Based upon the review described above, it is my opinion that the Shares are duly authorized and when, as and if issued and delivered by BitFrontier Capital Holdings, Inc. against payment therefore, as described in the offering statement, will be validly issued, fully paid and non-assessable.

 I have not been engaged to examine, nor have I examined, the Offering Statement for the purpose of determining the accuracy or completeness of the information included therein or the compliance and conformity thereof with the rules and regulations of the SEC or the requirements of Form 1-A, and I express no opinion with respect thereto.

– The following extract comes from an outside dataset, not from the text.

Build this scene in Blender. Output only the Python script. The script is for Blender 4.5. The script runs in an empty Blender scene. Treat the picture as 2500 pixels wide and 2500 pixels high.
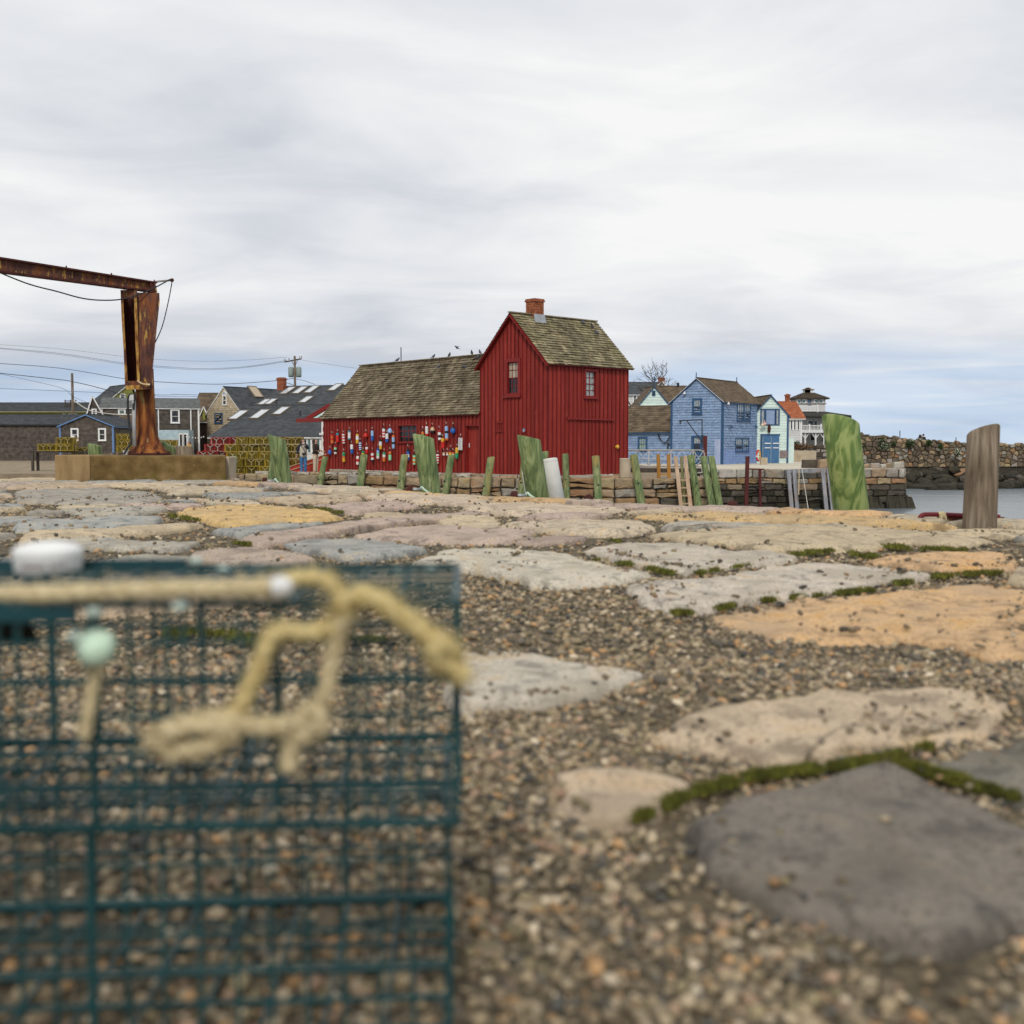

My forgoing opinion is strictly limited to matters of Wyoming corporation law; and, I do not express an opinion on the federal law of the United States of America or the law of any state or jurisdiction therein other than Wyoming, as specified herein.

 I hereby consent to the filing of this opinion an Exhibit to the Offering Statement and to the reference to our firm under the caption “Legal Matters” in the Offering Circular constituting a part of the Offering Statement. We assume no obligation to update or supplement any of the opinion set forth herein to reflect any changes of law or fact that may occur following the date hereof.